No
dejaron entrar a la cancha a diez de los líderes de La Doce. No fue por
asociación ilícita; tampoco por tener vínculos demostrados con Angelici y
Macri; no tiraron a un hincha desde un para-avalancha; ni siquiera fue porque cobren doscientos pesos
al que quiera estacionar cerca de la cancha el día de un partido. No. Fue por
estar sospechados de un asesinato. Es decir, hasta que no se demuestre que
fueron ellos, son inocentes; por lo cual, a lo sumo se les puede impedir salir
del país, impedirles la entrada a la cancha es una vendida de humo gigante.
Pero lo que importa no es porque quedaron afuera. No, lo que importa es lo que
pasó a partir de eso.
Cuando
vas a la cancha cantás. Cantás y no te preguntás que es lo que estás cantando.
No importa si se grita que “la boca va a ser un cementerio de gallinas” o si
“los pibes están en cana, porque vos sos vigilante”. Cantás y ya. ¿Pero qué
pasa cuando no están los bombos ni la barra para dirigir los cantos? Pasa que
hay que alentar al equipo, que por eso vinimos a la cancha. Y si no hay nadie
que nos marque cual es la canción a seguir, el ritmo lo vamos a marcar
nosotros. ¿Saben por qué? Porque hay canciones que ya son nuestras, que
retumban en las tribunas aunque no se juegue ningún partido. Canciones que nos
cantan a nosotros. Que hablan con nosotros. Canciones que hablan de nosotros.
De nuestros clubes. Que nacen desde algún lugar anterior a la memoria. Y se
quedan. Canciones que nos reivindican como luchadores de un club, que vibran en
el pecho. Canciones que van a la esencia, a eso que nos mueve a llorar, gritar
hasta desgarrarnos las cuerdas vocales o sonreír porque ganamos aunque todo
vaya mal.
Un
día la barra no estuvo. Se tomó el poder.

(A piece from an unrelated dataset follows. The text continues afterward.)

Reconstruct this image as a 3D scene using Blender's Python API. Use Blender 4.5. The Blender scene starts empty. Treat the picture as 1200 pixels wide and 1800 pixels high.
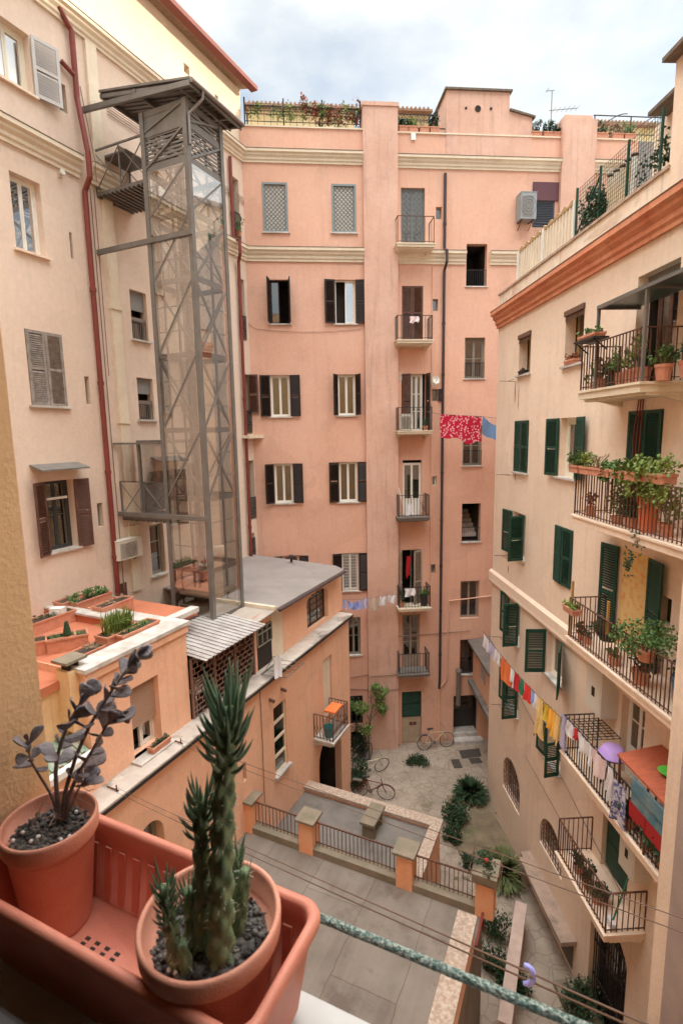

Y el estadio se vino abajo. Porque
teníamos que hacerlo. Teníamos que demostrarles a los jugadores que, aunque la
barra no esté, aunque hubiera un hueco donde siempre está lleno de banderas y bombos,
ellos no iban a estar solos. Porque los jugadores no son maquinitas. A ellos se
les pone la piel de pollo cuando la cancha tiembla o gritamos desquiciados.
Ellos cantan con nosotros, yo los vi. Ellos pueden no ser hinchas, no ser como
nosotros, ser trabajadores que llevan el pan a su mesa, pero hay algo de lo que
estoy seguro: sienten. Sienten cuando recuerdan las gambetas en el barrio
imaginando un estadio que se les caía encima; se desarman cuando coreamos su
nombre y sus mamás lloran mirando televisión; vibran cuando en un lateral
levantan la cabeza y ven que no paramos, con o sin barra, de gritar para
decirles que no están solos. Que somos uno.
Porque
no hace falta que nos digan que traigan vino que juega la acadé.
Porque vamos a volver a levantar los escalones en Boedo.
Porque somos locos y borrachos como el Puma y como el Chacho. Porque che Racing, pedís vino y copas no tenés. Porque tiraste gas, abandonaste. Porque esa mancha no se borra nunca más.
La
tribuna es la olla donde se mezclan Gardel, el rock barrial de los noventa, la
cumbia, el reguetón, Mi historia entre tus dedos (canción romántica italiana),
Rodrigo, Gilda y Creedence. Es el lugar donde el cheto canta “muchas veces
fui preso y muchas veces lloré por vos”. Es el lugar desde dónde se puede ver a Dios
usar pantalón corto. Y al diablo abrir y cerrar los arcos. Dónde todavía
existen los caudillos. Es el lugar dónde un domingo cualquiera, podemos dejar
de escuchar qué tenemos que hacer (o cantar). Y ser nosotros los que mandan.